Preparations for war, which the most false of all proverbs recommends as a way of ensuing peace, in fact create the belief in each of the adversaries that the other wants to break off relations, a belief which brings about that very breakdown, and then, once it has taken place, the further belief on each side that it was the other side who wanted it. Even if the threat was not sincere, its success encourages its repetition. But the exact limits of successful bluffing are difficult to determine; if one party goes too far, the other, which up to that point had been retreating, begins to advance; the first, unable to change its methods, accustomed now to the idea that the best way to avoid a breakdown is to seem not to fear it (as I had done this evening with Albertine), and, in its pride, preferring defeat to surrender, continues its threats up to the point where neither party can any longer retreat…

p. 335 (Translation: Carol Clark. Penguin Modern Classics)

After the intricate dance the narrator performend with Albertine, where his threat to break from her was used as a mean to keep her closer to him, the narrator related his maneuvring to how a country used preparations for aggressive as a flawed mean to get the enemy to bend to its will.



W. G. Sebald

German writer and academic.

Austerlitz

[…] it is often our mightiest projects that most obviously betray the degree of our insecurity.

p. 16 (Translation: Anthea Bell)



Leo Tolstoy

Russian novelist, best known for his novels War and Peace, Anna Karenina and various essays.

Anna Karenina

All happy families are alike; each unhappy family is unhappy in its own way

This is the opening line of the novel; one of the most iconic opening lines in all of Literature.

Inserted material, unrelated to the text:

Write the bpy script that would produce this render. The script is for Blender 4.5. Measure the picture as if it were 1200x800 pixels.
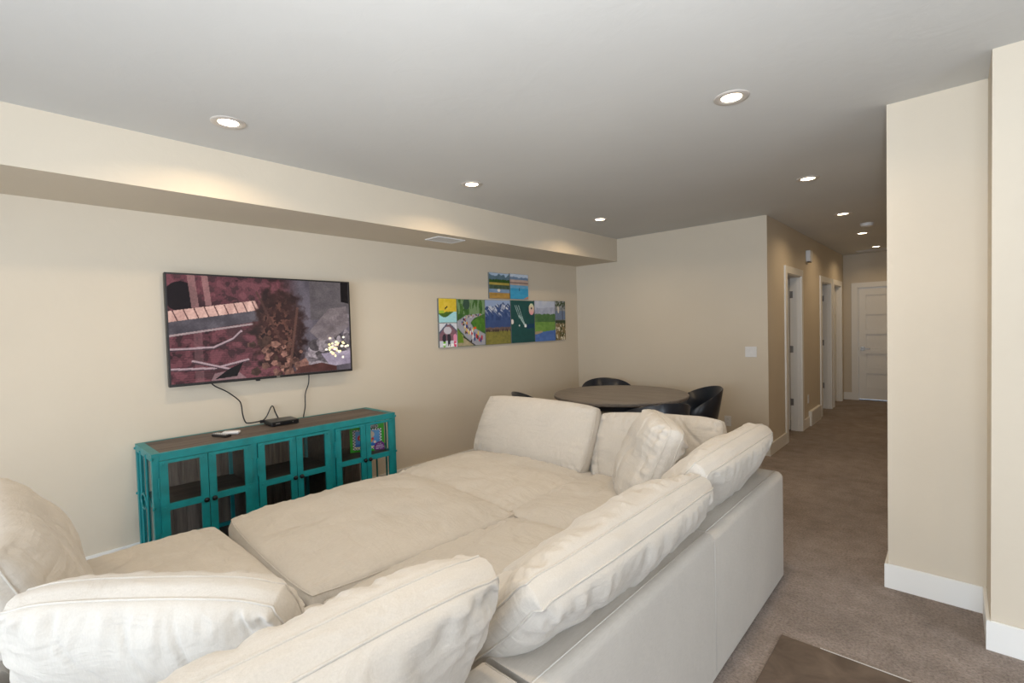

… he no longer knew where she ended and he began.

Levin’s marriage with Kitty has produced a blissful happiness inside him that he could no longer know what seperated him and Kitty. This is a beautiful quote about love.


Patriotism and Government

I have already several times expressed the thought that in our day the feeling of patriotism is an unnatural, irrational, and harmful feeling, and a cause of a great part of the ills from which mankind is suffering, and that, consequently, this feeling—should not be cultivated, as is now being done, but should, on the contrary, be suppressed and eradicated by all means available to rational men. Yet, strange to say—though it is undeniable that the universal armaments and destructive wars which are ruining the peoples result from that one feeling—all my arguments showing the backwardness, anachronism, and harmfulness of patriotism have been met, and are still met, either by silence, by intentional misinterpretation, or by a strange unvarying reply to the effect that only bad patriotism (Jingoism or Chauvinism) is evil, but that real good patriotism is a very elevated moral feeling, to condemn which is not only irrational but wicked.

In this essay, Tolstoy reasoned against patriotism, which hasn’t gone away more than a hundred years after he wrote the essay, and which continues to do harm to the world in ways Tolstoy observed from his own days.

Indeed, the rise of right-wing conservativism around the world now suggests that we shouldn’t ignore Tolstoy’s warning at all.